La última parada del viaje es Ekaterimburgo, la ciudad donde asesinaron al último zar de Rusia, Nicolás II, y a su familia. Anastasia incluida. En el lugar en que se produjo el crimen levantaron una catedral, la de la Sangre Derramada. A pocos kilómetros de la ciudad podemos visitar Ganina Yama, un complejo de monasterios construido donde encontraron los restos del zar y su familia. Me acerco al Centro Yeltsin para conocer su papel en la política rusa y, especialmente, en la Perestroika. Salgo de allí con la sensación de haber conocido a un político de altura, muy lejos de la figura un poco bufonesca que todos compramos a la ligera, y con una de las frases del viaje anotada en mi libreta, pronunciada por Victor Chernomyrdin, uno de los ministros de Yeltsin: «Lo hemos intentado hacer lo mejor posible pero nos ha salido como siempre».
DATOS PRÁCTICOS
S7 Siberian Airlines vuela desde España a numerosos destinos en Rusia. Con escala en Moscú podemos llegar a cualquiera de las ciudades importantes en el trayecto del Transiberiano y así empezar el viaje donde más nos convenga. Tienen vuelos de ida y vuelta a Moscú desde 217 euros.
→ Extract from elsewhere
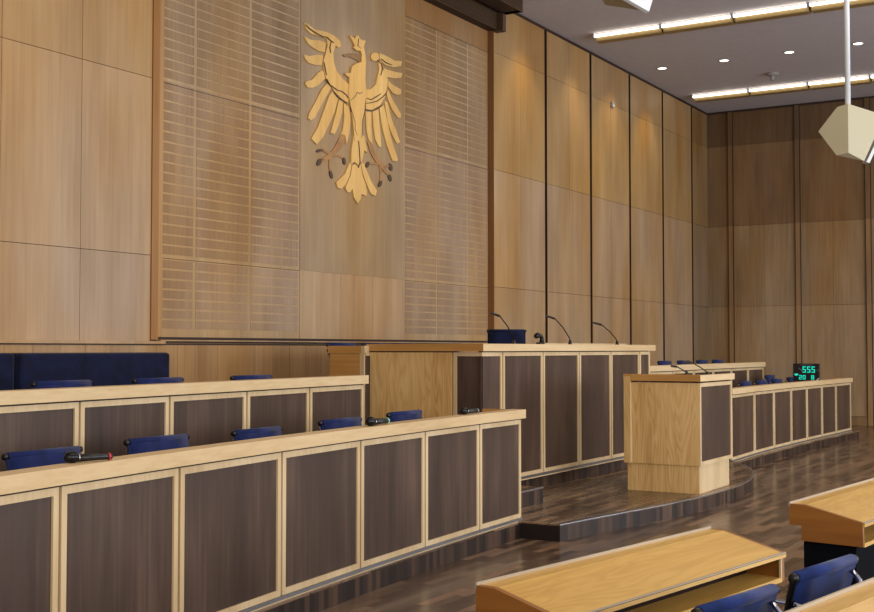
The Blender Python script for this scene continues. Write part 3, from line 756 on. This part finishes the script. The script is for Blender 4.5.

Viajar en el Transiberiano
Para entrar en Rusia es imprescindible obtener un visado turístico, con una duración máxima de treinta días y dos entradas. Para tramitarlo hay que tener el pasaporte en vigor, una carta de invitación y un seguro de viaje. Es conveniente tener todo organizado antes de viajar a Rusia, conseguir los tickets de tren en las propias estaciones es factible pero no fácil, los empleados no hablan inglés. IberRusia es una agencia de viajes especializada en viajes a Rusia, ellos se encargan de gestionar el visado, de las reservas para el Transiberiano y, si es necesario, de las reservas de hotel en las ciudades en las que queramos hacer parada. Podemos hacer el Transiberiano en cualquier dirección, nosotros escogimos sentido oeste, y en diferentes tipos de trenes y clases, desde los ordinarios hasta lujosos convoyes destinados al turismo. El trayecto completo, sin bajar del tren (opción poco recomendable), se hace en casi siete días.